In the end, said Von Sponeck, the attack on the United Nations “shows us the extent to which angry people are willing to go in order to express their hostility towards occupation.”

The eventual withdrawal of the United Nations from Iraq, Von Sponeck added, “is an indication of the seriousness of the security situation in Baghdad and in other parts of Iraq. The message right now -- from the International Red Cross, from Médecins Sans Frontières, from the United Nations -- is that the security circumstances have deteriorated to the point where we have to make this painful decision of temporarily withdrawing our staff.”

So what should U.N. Secretary General Kofi Annan do?

“I think he has to say that the United Nations system is on standby,” Halliday said, “There is nobody else with the political and the humanitarian and the development skills that the U.N. can assemble.

“The agencies, UNICEF, and even the political side of the United Nations should be put on standby to go into Iraq in full capacity -- fully funded, of course, by the member states -- the moment the United States’ military occupation is terminated.

“Of course there would have to be a handover period,” he continued, “but until then he should say that the United Nations cannot operate under occupation circumstances. And in doing that he has got to announce that the United Nations cannot collaborate with any occupying force anywhere at anytime. Not just the United States.”

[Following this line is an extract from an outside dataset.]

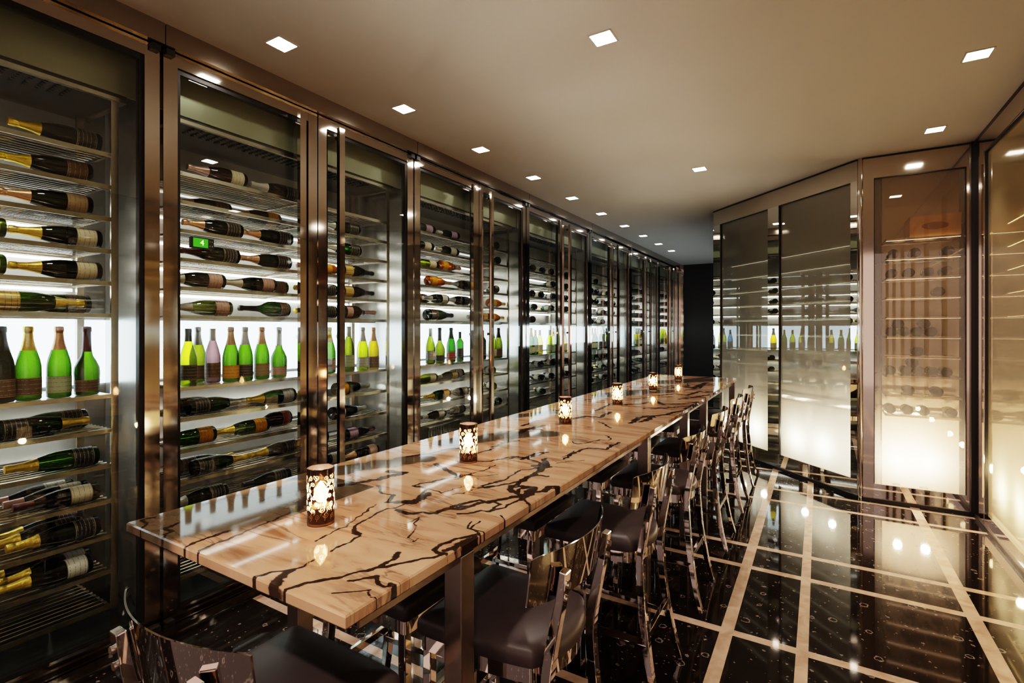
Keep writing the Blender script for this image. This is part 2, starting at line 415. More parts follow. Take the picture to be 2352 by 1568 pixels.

The United States, Halliday believes, would likely reject such a bold stand.

“But,” Halliday said, “that rejection would raise the question: Why? Is it because Mr. Bush doesn’t want to look like a failure? After having rejected and denigrated the U.N., how could he now possibly let them take over?”

“This is a terrible thing to say,” Von Sponeck added, “but the situation is absolutely worse for many Iraqis than it was when the dictator was still in power.”

“It’s a desperate situation,” said Halliday, who also maintains contact with former Iraqi colleagues. “My God, they’ve gone through hell and now we are putting them through worse. What did they do to deserve us?

“And it is us,” he concluded, “not just Washington. We are all in this some way.”

Jeff Guntzel writes from Indianapolis. Earlier this year he reported on the aftermath of the Iraq war for NCR.